◆ Stated problem ◆
In how many lines of the data does the word "this" appear? Give the number by itself.

◆ Material provided ◆
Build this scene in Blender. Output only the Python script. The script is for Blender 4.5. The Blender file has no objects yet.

---

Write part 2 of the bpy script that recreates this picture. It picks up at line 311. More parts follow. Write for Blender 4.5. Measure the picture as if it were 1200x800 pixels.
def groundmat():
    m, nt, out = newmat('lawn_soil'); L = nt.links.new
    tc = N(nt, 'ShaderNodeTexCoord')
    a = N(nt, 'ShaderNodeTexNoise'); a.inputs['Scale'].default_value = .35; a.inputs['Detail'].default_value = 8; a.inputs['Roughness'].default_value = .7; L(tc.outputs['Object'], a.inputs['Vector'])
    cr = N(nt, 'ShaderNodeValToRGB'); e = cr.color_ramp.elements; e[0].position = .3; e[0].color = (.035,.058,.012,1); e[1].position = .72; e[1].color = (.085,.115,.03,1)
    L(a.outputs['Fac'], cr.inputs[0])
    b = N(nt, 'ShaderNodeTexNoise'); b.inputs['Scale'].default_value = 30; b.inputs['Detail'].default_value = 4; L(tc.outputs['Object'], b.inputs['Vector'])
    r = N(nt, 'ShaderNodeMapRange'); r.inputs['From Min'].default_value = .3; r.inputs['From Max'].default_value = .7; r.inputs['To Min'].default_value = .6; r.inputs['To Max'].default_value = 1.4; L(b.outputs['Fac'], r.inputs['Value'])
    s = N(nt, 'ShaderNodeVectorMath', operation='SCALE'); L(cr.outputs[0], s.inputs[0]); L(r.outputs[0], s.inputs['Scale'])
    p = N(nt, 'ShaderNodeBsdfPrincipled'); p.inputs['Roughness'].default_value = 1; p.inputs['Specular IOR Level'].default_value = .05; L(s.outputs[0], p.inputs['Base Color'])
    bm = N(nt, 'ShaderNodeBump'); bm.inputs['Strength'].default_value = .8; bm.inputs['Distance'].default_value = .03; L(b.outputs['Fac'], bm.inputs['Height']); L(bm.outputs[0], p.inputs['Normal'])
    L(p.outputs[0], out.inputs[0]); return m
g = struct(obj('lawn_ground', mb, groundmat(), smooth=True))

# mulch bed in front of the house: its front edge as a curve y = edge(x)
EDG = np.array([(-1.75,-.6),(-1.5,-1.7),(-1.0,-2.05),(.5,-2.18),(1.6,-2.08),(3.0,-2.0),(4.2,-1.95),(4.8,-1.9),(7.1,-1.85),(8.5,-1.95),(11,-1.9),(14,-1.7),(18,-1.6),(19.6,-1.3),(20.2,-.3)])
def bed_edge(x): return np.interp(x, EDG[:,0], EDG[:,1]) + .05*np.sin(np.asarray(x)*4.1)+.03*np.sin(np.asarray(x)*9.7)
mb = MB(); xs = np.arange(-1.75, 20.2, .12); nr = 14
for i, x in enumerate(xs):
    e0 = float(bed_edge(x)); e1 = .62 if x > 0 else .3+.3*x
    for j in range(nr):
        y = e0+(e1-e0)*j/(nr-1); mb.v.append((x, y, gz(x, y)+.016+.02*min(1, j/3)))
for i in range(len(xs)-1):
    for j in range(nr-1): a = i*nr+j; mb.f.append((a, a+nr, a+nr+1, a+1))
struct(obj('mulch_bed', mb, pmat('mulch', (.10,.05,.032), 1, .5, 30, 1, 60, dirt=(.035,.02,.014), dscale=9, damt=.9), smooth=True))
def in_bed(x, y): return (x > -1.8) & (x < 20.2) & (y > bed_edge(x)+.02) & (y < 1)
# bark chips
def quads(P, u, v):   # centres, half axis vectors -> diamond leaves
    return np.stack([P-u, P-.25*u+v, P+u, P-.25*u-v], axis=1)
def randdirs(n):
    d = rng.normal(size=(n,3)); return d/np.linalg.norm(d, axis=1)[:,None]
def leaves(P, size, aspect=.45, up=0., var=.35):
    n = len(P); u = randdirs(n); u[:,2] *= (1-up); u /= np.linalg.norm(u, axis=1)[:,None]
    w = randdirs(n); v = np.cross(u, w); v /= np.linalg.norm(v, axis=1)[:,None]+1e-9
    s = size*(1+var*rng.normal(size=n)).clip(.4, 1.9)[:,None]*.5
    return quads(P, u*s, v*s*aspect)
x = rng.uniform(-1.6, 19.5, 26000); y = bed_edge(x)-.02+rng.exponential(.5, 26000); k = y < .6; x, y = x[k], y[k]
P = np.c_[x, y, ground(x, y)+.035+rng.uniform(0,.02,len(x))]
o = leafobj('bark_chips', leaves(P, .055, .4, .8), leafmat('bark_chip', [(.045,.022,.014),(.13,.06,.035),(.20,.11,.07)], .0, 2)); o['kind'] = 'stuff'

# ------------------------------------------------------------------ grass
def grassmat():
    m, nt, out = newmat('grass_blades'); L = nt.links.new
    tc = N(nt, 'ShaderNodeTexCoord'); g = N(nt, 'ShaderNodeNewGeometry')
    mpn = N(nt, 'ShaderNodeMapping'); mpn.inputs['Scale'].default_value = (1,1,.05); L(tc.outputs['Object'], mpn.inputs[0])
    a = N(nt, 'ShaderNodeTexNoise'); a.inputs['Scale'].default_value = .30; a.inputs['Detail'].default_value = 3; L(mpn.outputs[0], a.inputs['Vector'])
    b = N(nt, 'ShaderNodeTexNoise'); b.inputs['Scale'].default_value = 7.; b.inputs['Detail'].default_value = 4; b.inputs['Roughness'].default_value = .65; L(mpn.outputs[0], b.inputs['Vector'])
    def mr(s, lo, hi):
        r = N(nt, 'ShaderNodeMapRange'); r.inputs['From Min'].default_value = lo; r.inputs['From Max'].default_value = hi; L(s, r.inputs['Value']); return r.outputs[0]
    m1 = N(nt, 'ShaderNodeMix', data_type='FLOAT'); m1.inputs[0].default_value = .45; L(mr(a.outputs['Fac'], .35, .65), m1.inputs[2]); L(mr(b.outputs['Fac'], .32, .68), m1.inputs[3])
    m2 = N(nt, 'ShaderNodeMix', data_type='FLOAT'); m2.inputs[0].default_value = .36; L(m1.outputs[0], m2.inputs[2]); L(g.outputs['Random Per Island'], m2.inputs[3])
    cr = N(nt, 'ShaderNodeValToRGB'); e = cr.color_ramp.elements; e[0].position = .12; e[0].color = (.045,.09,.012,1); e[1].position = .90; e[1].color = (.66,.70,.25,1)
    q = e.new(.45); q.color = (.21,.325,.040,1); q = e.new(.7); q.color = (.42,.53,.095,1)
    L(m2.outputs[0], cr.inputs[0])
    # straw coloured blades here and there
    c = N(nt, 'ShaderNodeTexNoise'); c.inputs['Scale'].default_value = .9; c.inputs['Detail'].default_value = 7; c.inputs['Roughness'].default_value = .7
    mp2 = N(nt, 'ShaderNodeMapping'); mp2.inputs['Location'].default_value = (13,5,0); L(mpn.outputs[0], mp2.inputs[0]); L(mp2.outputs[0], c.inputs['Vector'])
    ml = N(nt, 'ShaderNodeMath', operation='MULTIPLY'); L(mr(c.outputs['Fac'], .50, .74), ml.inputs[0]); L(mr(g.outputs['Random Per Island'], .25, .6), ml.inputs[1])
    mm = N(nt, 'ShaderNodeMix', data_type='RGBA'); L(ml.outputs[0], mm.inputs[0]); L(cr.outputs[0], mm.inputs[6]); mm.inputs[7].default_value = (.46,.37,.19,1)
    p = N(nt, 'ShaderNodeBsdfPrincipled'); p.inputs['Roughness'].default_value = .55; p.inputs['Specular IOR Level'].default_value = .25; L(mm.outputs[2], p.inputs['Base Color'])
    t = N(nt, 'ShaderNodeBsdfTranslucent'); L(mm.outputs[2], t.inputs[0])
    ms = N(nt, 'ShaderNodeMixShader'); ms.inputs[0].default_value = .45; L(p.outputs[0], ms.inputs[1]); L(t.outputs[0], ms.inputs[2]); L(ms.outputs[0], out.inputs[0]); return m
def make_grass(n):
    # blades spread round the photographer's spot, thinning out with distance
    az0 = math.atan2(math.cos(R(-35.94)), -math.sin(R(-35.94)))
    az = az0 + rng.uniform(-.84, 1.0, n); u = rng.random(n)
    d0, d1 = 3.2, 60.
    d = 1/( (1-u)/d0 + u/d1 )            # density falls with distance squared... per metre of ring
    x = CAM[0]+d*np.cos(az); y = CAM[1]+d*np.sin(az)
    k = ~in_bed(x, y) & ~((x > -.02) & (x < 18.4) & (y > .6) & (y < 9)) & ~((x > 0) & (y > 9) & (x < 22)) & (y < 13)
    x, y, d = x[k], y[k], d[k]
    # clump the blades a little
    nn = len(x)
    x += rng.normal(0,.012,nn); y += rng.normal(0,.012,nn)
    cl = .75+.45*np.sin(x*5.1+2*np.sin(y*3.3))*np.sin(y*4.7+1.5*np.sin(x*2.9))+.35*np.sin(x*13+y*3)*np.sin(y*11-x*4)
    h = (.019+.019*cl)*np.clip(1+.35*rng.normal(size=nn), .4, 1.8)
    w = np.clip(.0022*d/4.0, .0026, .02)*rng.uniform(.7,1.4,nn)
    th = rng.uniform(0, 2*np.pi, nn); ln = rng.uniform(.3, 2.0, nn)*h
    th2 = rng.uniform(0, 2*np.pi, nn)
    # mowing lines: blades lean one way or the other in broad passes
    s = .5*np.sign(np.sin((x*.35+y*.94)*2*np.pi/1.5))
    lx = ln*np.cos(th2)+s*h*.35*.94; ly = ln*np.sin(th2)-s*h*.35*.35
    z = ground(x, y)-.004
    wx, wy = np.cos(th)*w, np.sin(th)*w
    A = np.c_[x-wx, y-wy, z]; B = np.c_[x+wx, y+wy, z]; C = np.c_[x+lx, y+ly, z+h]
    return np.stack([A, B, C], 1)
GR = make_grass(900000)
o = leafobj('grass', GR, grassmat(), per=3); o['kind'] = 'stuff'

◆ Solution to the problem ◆
2